Yes. Charles, this was just, in our discussions, I think it was the staff's idea that it would be good to have a public meeting. And so, that if you want to call it a precursor for filing, sure, it is, I think this is extremely positive. Encouraging others to communicate and make any suggestions or observations they may have. So, I think this is an entirely positive step initiated by the public utilities division and commissioners.

Charles Fishman

Analyst · Morningstar. Your line open.

Okay. And then with the CapEx increase, still no equity in the three-year, five-year plan?

Stephen Merrill

Analyst · Morningstar. Your line open.

No. Charles, this is Steve. There is no equity needs in the planning horizon.

Charles Fishman

Analyst · Morningstar. Your line open.

Okay. That's all I have. Thank you.

Operator

Operator

Thank you. And our next question comes from the line of Paul Patterson with Glenrock Associates. Your line is open.

Paul Patterson

Analyst · Glenrock Associates. Your line is open.

Hey, how you're doing?

Sean Trauschke

Analyst · Glenrock Associates. Your line is open.

Hey, good morning, Paul.

Paul Patterson

Analyst · Glenrock Associates. Your line is open.

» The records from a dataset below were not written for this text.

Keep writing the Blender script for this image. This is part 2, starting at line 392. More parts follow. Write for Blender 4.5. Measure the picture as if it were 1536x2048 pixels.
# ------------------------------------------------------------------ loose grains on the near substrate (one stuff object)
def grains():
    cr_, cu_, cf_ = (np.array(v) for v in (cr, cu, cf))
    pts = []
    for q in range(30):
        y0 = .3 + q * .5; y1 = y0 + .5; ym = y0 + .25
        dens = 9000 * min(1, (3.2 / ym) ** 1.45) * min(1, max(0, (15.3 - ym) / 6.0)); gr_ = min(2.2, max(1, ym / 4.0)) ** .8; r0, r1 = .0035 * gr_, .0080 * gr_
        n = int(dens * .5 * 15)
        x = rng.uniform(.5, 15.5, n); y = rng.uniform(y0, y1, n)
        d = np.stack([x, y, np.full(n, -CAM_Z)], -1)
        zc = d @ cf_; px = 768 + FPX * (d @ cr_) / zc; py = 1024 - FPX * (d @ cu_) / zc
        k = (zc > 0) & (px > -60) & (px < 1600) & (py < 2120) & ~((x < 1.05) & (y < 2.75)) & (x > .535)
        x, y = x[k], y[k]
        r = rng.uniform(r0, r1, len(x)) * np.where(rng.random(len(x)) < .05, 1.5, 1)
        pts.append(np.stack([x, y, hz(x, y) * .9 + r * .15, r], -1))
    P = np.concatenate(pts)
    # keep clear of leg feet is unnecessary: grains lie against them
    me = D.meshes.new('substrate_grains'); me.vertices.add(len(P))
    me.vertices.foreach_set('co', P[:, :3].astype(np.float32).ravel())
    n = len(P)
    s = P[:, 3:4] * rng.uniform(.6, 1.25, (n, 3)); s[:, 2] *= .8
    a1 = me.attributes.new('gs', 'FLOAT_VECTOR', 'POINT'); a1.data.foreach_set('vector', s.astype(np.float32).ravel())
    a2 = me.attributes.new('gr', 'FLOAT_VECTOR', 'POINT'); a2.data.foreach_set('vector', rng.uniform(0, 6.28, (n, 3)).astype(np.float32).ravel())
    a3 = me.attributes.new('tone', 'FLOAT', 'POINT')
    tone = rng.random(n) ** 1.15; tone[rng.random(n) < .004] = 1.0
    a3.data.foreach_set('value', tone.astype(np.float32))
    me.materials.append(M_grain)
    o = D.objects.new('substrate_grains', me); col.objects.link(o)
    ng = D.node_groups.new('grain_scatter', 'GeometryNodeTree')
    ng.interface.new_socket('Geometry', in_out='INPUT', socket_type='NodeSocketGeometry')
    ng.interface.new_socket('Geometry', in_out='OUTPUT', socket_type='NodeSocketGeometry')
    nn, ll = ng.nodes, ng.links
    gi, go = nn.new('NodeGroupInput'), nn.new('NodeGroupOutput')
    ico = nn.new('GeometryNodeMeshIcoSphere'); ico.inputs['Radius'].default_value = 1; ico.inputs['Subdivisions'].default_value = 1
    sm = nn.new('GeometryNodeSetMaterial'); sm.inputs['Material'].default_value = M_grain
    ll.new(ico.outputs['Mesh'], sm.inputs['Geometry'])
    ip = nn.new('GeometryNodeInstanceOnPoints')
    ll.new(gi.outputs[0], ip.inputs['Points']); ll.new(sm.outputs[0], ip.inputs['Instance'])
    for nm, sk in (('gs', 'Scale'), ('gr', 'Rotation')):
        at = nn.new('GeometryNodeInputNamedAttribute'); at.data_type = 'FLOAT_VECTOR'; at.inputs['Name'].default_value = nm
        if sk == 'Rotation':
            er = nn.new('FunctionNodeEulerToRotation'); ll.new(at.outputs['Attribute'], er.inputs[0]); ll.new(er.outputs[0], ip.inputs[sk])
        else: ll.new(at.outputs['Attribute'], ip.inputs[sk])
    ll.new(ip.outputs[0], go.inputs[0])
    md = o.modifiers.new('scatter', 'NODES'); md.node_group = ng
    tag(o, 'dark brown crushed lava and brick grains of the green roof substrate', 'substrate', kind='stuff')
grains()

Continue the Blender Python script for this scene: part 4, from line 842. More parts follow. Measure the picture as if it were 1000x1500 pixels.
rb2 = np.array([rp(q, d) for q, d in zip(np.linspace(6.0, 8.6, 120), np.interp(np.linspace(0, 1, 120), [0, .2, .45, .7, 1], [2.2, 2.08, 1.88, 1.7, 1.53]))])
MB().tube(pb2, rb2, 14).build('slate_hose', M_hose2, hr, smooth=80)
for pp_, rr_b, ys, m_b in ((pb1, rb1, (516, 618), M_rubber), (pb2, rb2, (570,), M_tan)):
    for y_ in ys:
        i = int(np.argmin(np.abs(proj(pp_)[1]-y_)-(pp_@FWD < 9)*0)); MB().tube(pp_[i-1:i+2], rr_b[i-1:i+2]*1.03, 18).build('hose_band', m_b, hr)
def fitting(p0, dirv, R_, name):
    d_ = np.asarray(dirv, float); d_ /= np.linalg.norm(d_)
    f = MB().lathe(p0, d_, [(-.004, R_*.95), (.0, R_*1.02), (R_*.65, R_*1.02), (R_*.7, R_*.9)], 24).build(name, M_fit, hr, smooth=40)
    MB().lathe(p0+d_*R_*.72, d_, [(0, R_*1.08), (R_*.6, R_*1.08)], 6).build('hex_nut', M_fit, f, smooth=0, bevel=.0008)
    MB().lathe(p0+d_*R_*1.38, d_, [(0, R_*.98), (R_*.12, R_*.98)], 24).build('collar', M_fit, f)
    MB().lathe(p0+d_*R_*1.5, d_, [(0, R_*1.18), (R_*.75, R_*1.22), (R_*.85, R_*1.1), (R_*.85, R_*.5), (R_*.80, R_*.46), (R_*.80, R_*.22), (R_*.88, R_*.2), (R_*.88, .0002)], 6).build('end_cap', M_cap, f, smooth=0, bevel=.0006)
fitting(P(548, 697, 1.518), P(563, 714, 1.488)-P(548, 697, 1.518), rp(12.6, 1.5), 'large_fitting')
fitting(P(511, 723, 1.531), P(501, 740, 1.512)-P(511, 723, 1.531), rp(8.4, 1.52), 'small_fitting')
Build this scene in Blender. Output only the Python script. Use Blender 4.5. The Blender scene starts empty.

Just, I apologize, I didn't fully get the increase in sales growth that you guys are now expecting.

Sean Trauschke

Analyst · Glenrock Associates. Your line is open.

Yes. We didn't indicate that, but it's North of -- this year we've had north of 2% in sales growth, which is really strong. We've had customer growth of 1.1% year-over-year. And as we've talked before, we're watching this to see how all of this translates into load growth. But, we do believe that there's some upward momentum there and when we're comfortable, we'll update that for you as well.

Paul Patterson

Analyst · Glenrock Associates. Your line is open.

Okay. So, I apologize for being a little confused. So you guys are looking -- you guys see something north of the 1% as I heard on the call, correct? You haven't flushed out what that would be?

Sean Trauschke

Analyst · Glenrock Associates. Your line is open.

That's correct, Paul. Our [stock] [ph] rates been at 1% of load growth and we've been talking for the last four or five quarters that there is some upward momentum there. But, there's a lot of modeling that goes on to forecast load growth and we're zeroing in on something.

Paul Patterson

Analyst · Glenrock Associates. Your line is open.

So, how should we think about this CapEx increase in relation to your forecast for sales growth or, I apologize for being a little bit off -- a little bit slow on this.

Sean Trauschke

Analyst · Glenrock Associates. Your line is open.

Well, I think that's a really good question. I think to the extent that, we have, we continue to see growth and we're able to continue to attract customers and new businesses and have increased sales growth. It gives you the opportunity to spread the cost over a larger base and therefore minimizing the customer impact. I think this is a huge positive.

Paul Patterson

Analyst · Glenrock Associates. Your line is open.

Okay. Well, thanks so much.

Sean Trauschke

Analyst · Glenrock Associates. Your line is open.

All right. Take care.

Stephen Merrill

Analyst · Glenrock Associates. Your line is open.

Thank you, Paul.

Operator

Operator

Thank you. I'm not showing any further questions. I would now like to turn the call over to Sean Trauschke for closing remarks.

Sean Trauschke

Analyst

Thank you, Tuwana. Thank you all for your interest in OGE Energy Corp., and for being on the call today. Have a great day. Take care.

Operator

Operator

Ladies and gentlemen, that concludes today's call. Thank you for participating. You may now disconnect. Everyone have a wonderful day.